Par exemple, le besoin d’avocats d’affaires spécialisés en droit social a été « dopé par un contexte économique ralentissant ». « Les entreprises cherchent à optimiser leurs coûts et à adapter leur structure organisationnelle pour survivre et rester compétitives tout en devant gérer un dialogue social qui peut se tendre. Cela entraîne une augmentation des besoins en conseils juridiques spécialisés pour gérer les licenciements, les négociations collectives, et les réorganisations internes », commente PwC.

Côté pénal, la demande est « cohérent[e] avec l’accent mis sur la lutte contre la corruption et la fraude fiscale ». « La notion de diligence raisonnable transforme l’engagement de la responsabilité pénale des entreprises qui sont maintenant tenues de la charge de la preuve pour prévenir les risques pénaux. Les cabinets spécialisés accompagnent donc les entreprises dans la gestion des litiges, la prévention des risques, mais aussi dans le conseil pour l’établissement de procédures internes de contrôle des risques. »

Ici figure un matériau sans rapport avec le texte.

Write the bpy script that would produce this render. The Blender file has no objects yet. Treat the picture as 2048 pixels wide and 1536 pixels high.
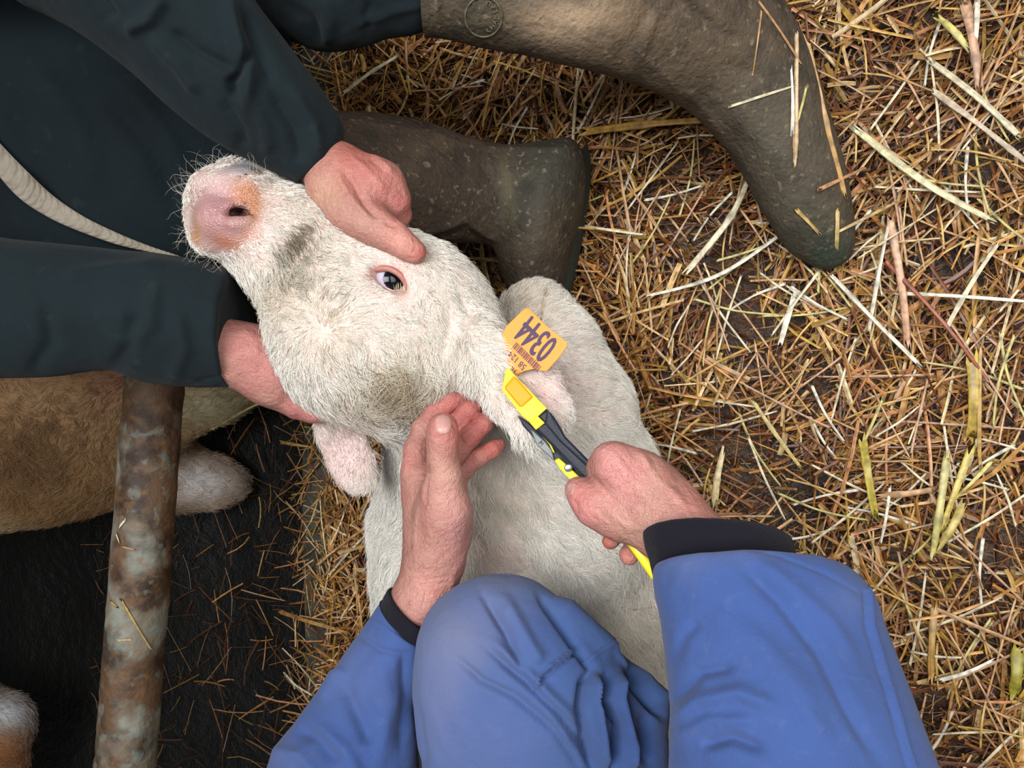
import bpy, math, random
import numpy as np
from mathutils import Vector, Matrix
random.seed(7)
rng = np.random.default_rng(7)
D2 = bpy.data
SC = bpy.context.scene
COL = SC.collection

# ------------------------------------------------------------------ camera
F = 1550.0                      # focal length in pixels of the 2048 px frame
TILT = math.radians(25)
_c, _s = math.cos(TILT), math.sin(TILT)
R = np.array([[_c, 0, _s], [0, 1, 0], [-_s, 0, _c]])
CAM = np.array([0.0, 0.0, 1.0])
cam_d = D2.cameras.new('camera'); cam = D2.objects.new('camera', cam_d); COL.objects.link(cam)
cam_d.sensor_width = 36; cam_d.lens = F / 2048 * 36; cam_d.clip_start = 0.02
cam.matrix_world = Matrix([[R[0, 0], R[0, 1], R[0, 2], CAM[0]], [R[1, 0], R[1, 1], R[1, 2], CAM[1]],
                           [R[2, 0], R[2, 1], R[2, 2], CAM[2]], [0, 0, 0, 1]])
SC.camera = cam
SC.view_settings.view_transform = 'Standard'; SC.view_settings.look = 'None'
SC.view_settings.gamma = 1; SC.view_settings.use_curve_mapping = False
SC.view_settings.exposure = -0.30
SC.cycles.max_bounces = 5; SC.cycles.diffuse_bounces = 3; SC.cycles.glossy_bounces = 2
SC.cycles.transmission_bounces = 2; SC.cycles.transparent_max_bounces = 4
SC.cycles.use_denoising = True; SC.cycles.caustics_reflective = False; SC.cycles.caustics_refractive = False
SC.cycles_curves.shape = 'RIBBONS'

# ------------------------------------------------------------------ world and lights
w = D2.worlds.new('world'); SC.world = w; w.use_nodes = True
w.node_tree.nodes['Background'].inputs[0].default_value = (0.95, 0.97, 1.0, 1)
w.node_tree.nodes['Background'].inputs[1].default_value = 0.23

def area(name, loc, target, size, power, col=(1, 1, 1), spread=180):
    l = D2.lights.new(name, 'AREA'); l.shape = 'RECTANGLE'; l.size, l.size_y = size
    l.energy = power; l.color = col; l.spread = math.radians(spread)
    o = D2.objects.new(name, l); COL.objects.link(o); o.location = loc
    o.rotation_euler = (Vector(target) - Vector(loc)).to_track_quat('-Z', 'Y').to_euler()
    return o
area('barn_opening_light', (1.5, 0.35, 2.1), (0.0, -0.05, 0.2), (1.5, 1.2), 15, (1.0, 0.97, 0.93), 100)
area('roof_light', (-0.05, 0.25, 2.5), (0.0, -0.1, 0.2), (1.3, 1.1), 25, (0.98, 0.99, 1.0), 90)

# ------------------------------------------------------------------ helpers
def cs(px, py, D):
    return np.array([(px - 1024) * D / F, (768 - py) * D / F, -D], float)
def toW(V):
    return np.asarray(V, float) @ R.T + CAM
def proj(V):
    return np.stack([1024 + V[:, 0] * F / -V[:, 2], 768 - V[:, 1] * F / -V[:, 2]], 1)
def PW(px, py, D):
    return toW(cs(px, py, D))
def GP(px, py, z=0.0):          # point of the plane at height z seen at a pixel
    D = (CAM[2] - z) / (_c + (px - 1024) / F * _s)
    return PW(px, py, D)
def GD(px, z=0.0):
    return (CAM[2] - z) / (_c + (px - 1024) / F * _s)

_tab = rng.random((64, 64, 64)).astype(np.float32)
def vnoise(P, scale, seed=0):
    Q = np.asarray(P) * scale + seed * 17.13 + 1000
    i = np.floor(Q).astype(int); f = Q - i; f = f * f * (3 - 2 * f)
    i0 = i & 63; i1 = (i + 1) & 63
    x0, y0, z0 = i0.T; x1, y1, z1 = i1.T; fx, fy, fz = f.T
    a = _tab[x0, y0, z0] * (1 - fx) + _tab[x1, y0, z0] * fx
    b = _tab[x0, y1, z0] * (1 - fx) + _tab[x1, y1, z0] * fx
    c = _tab[x0, y0, z1] * (1 - fx) + _tab[x1, y0, z1] * fx
    d = _tab[x0, y1, z1] * (1 - fx) + _tab[x1, y1, z1] * fx
    return ((a * (1 - fy) + b * fy) * (1 - fz) + (c * (1 - fy) + d * fy) * fz) * 2 - 1
def fbm(P, scale, octv=3, seed=0):
    r = 0; a = 1
    for k in range(octv):
        r = r + a * vnoise(P, scale, seed + k * 3); a *= .5; scale *= 2.03
    return r

def s2l(c):
    c = np.asarray(c, float) / 255
    return np.where(c <= .04045, c / 12.92, ((c + .055) / 1.055) ** 2.4)

def add_mesh(name, V, faces, mat, parent=None, smooth=True, color=None, world=False, mats=None, midx=None):
    """V in camera frame unless world; faces list or (n,3|4) array; color (nv,3) linear"""
    V = np.asarray(V, float)
    if not world: V = toW(V)
    if parent is None: org = np.array([(V[:, 0].min() + V[:, 0].max()) / 2, (V[:, 1].min() + V[:, 1].max()) / 2, V[:, 2].min()])
    else: org = V.mean(0)
    me = D2.meshes.new(name)
    Vl = V - org
    if isinstance(faces, np.ndarray):
        n, k = faces.shape
        me.vertices.add(len(V)); me.vertices.foreach_set('co', Vl.astype(np.float32).ravel())
        me.loops.add(n * k); me.loops.foreach_set('vertex_index', faces.astype(np.int32).ravel())
        me.polygons.add(n); me.polygons.foreach_set('loop_start', np.arange(0, n * k, k, dtype=np.int32))
        me.polygons.foreach_set('loop_total', np.full(n, k, np.int32))
        me.update(calc_edges=True)
    else:
        me.from_pydata([tuple(v) for v in Vl], [], [tuple(int(i) for i in f) for f in faces]); me.update()
    me.validate()
    me.polygons.foreach_set('use_smooth', np.full(len(me.polygons), smooth))
    for m in (mats or [mat]): me.materials.append(m)
    if midx is not None: me.polygons.foreach_set('material_index', np.asarray(midx, np.int32))
    if color is not None:
        ca = me.color_attributes.new('Col', 'FLOAT_COLOR', 'POINT')
        cc = np.ones((len(V), 4), np.float32); cc[:, :3] = color
        ca.data.foreach_set('color', cc.ravel())
    o = D2.objects.new(name, me); COL.objects.link(o)
    if parent is not None:
        o.parent = parent
        pl = np.zeros(3); q = parent
        while q is not None: pl = pl + np.array(q.location); q = q.parent
        o.location = org - pl
    else: o.location = org
    return o

def thing(name, loc, label, cat, group=None):
    o = D2.objects.new(name, None); COL.objects.link(o); o.location = loc; o.empty_display_size = .05
    o['label'] = label; o['category'] = cat
    if group: o['group'] = group
    return o
def tag(o, label=None, cat=None, group=None, kind=None):
    if label: o['label'] = label
    if cat: o['category'] = cat
    if group: o['group'] = group
    if kind: o['kind'] = kind
    return o

from mathutils.bvhtree import BVHTree
class Surf:
    'finds the point of an object a photo pixel looks at, so that things can be laid ON it'
    def __init__(s, *objs):
        s.t = []
        for o in objs:
            loc = np.zeros(3); q = o
            while q is not None: loc = loc + np.array(q.location); q = q.parent
            me = o.data; v = np.empty(len(me.vertices) * 3, np.float32); me.vertices.foreach_get('co', v); v = v.reshape(-1, 3) + loc
            s.t.append(BVHTree.FromPolygons([tuple(x) for x in v], [tuple(p.vertices) for p in me.polygons]))
    def hit(s, px, py, lift=.0, default=None):
        d = PW(px, py, 1.0) - CAM; L = np.linalg.norm(d); best = None
        for t in s.t:
            h = t.ray_cast(Vector(CAM), Vector(d))
            if h[0] is not None and (best is None or h[3] < best): best = h[3]
        if best is None: return default
        return CAM + d / L * (best - lift)
    def depth(s, px, py, default=1.0):
        h = s.hit(px, py)
        return default if h is None else float((CAM - h) @ R[:, 2])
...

D’autres enjeux d’ordre législatif motivent les besoins juridiques des entreprises dans des domaines spécialisés, comme la responsabilité sociétale des entreprises, laquelle fait l’objet d’obligations accrues. De son côté, l’entrée en vigueur de l’IA Act en 2024, qui expose les entreprises à des sanctions financières, « a entrainé la poursuite du renforcement des cabinets sur l’expertise IP/IT ».

Enfin, PwC constate que le droit international a enregistré « son plus grand nombre de mouvements dans l'histoire du baromètre ». En cause, la complexification des échanges internationaux et des transactions transfrontalières, qui a augmenté « la demande d'experts juridiques capables de naviguer dans les lois et les réglementations complexes des pays pour accompagner des entreprises et des particuliers ».